Friday, 7 February 2020

Movie Review: Parasite (2019)


A social drama with biting humour and canny twists, Parasite provides piercing commentary on internecine class warfare disguised as upward mobility.

In Seoul, the poor Kim family lives in a cramped semi-basement. Father Ki-taek (Song Kang-ho) is good natured but has stopped looking for work. His enterprising low-key son Ki-woo (Choi Woo-shik) finds employment as an English tutor for Da-hye (Jeong Ji-so), the daughter of wealthy tech tycoon Park Dong-ik (Lee Sun-kyun). The Parks live in an impressive modern house designed by a renowned architect. Ki-woo quickly realizes he can take advantage of Da-hye's naive but well meaning mother Yeon-gyo (Cho Yeo-jeong).

He contrives an opportunity for his feisty sister Ki-jeong (Park So-dam) to tutor Da-hye's younger brother Da-song, and soon Ki-taek and his wife Chung-sook (Chang Hyae-jin) are also employed by the Parks after the Kims plot the ouster of the chauffeur and housekeeper. Just when the fortunes of the Kim family are looking up, the dismissed housekeeper Moon-gwang (Lee Jung-eun) reappears and reveals a shocking secret.
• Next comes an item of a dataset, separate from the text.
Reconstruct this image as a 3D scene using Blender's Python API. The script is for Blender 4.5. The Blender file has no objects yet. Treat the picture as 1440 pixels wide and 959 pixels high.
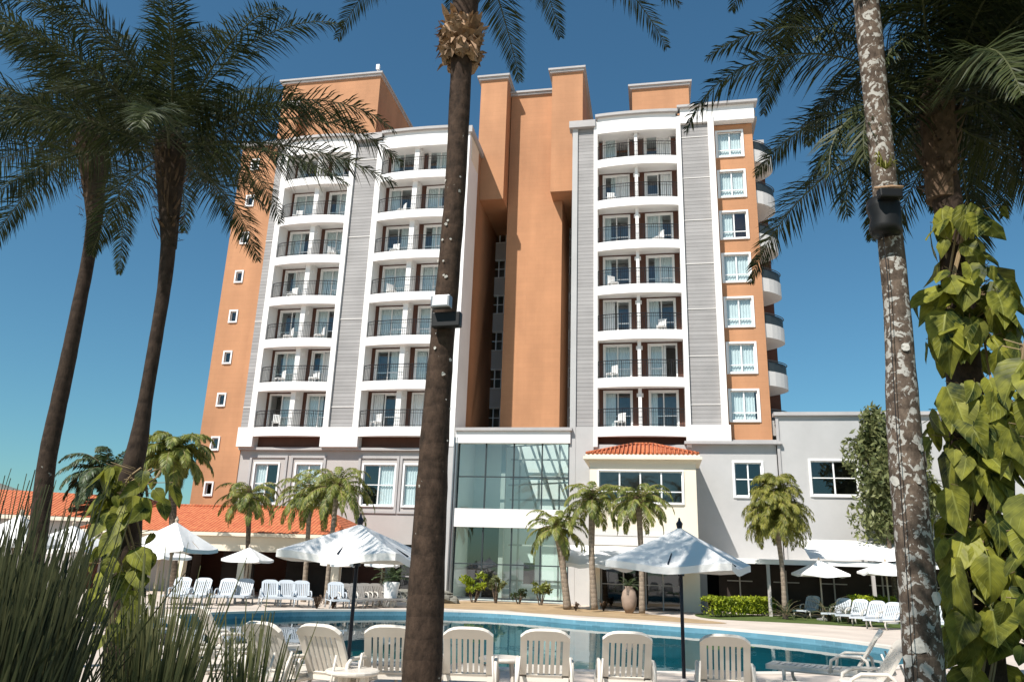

The Kims are suddenly confronted by the prospect of losing everything they worked for.

The intrinsic, almost irresistible drive to move up in the world and the price to be paid in exchange for elevated social status receive a grilling in Parasite. Director and co-writer Bong Joon-ho composes a narrative of two families living in the same city but on different planets, rubbing against each other with superficial delicacy hiding incalculable estrangement. The outcome is an enthralling stress test with escalating degrees of discomfort.

Parasite is as much about two families as it is about two places. The Kims' household is partially subterranean and kept economically afloat by leeching WiFi from neighbours and opening the windows to allow street fumigation to dispose of the resident cockroaches. The local drunk urinates in front of their window, and sewer water flooding the streets flows into the apartment, leaving the top of the toilet seat as the final place of refuge.

In contrast the Parks live in a spacious architectural jewel of concrete, steel, open space, contemporary furniture and wondrous landscaping. At the first opportunity the Kim family take over the living room and transform it into a trashy dump of crumbs and wrappers, a celebration that turns into a ceremonial beginning of the end. The Kims are destined to meet a most unexpected guest, leading to a disruption of another domestic arrangement, this one brimming with potential for danger.

The story's construction requires some logic leaps, as the ingenuity demonstrated by the Kims to infiltrate the Park household is inconsistent with their initial economic stature. But otherwise Bong assembles an intricate and fleet-footed train wreck featuring a cunning plan running afoul of its own victims and laced with wicked humour.

A majestic music score nurtures running themes about the dangers of crossing lines and the inescapable stench attached to the lower classes as Bong builds to a jarring, almost Tarantinoesque climax. The rush to success leaves a trail of unsuspecting casualties, and karma can be particularly jagged in luxurious surroundings filled with sharp edges.

With one monster unleashed and social barriers penetrated on multiple fronts, all expectations of decorum are comprehensively violated.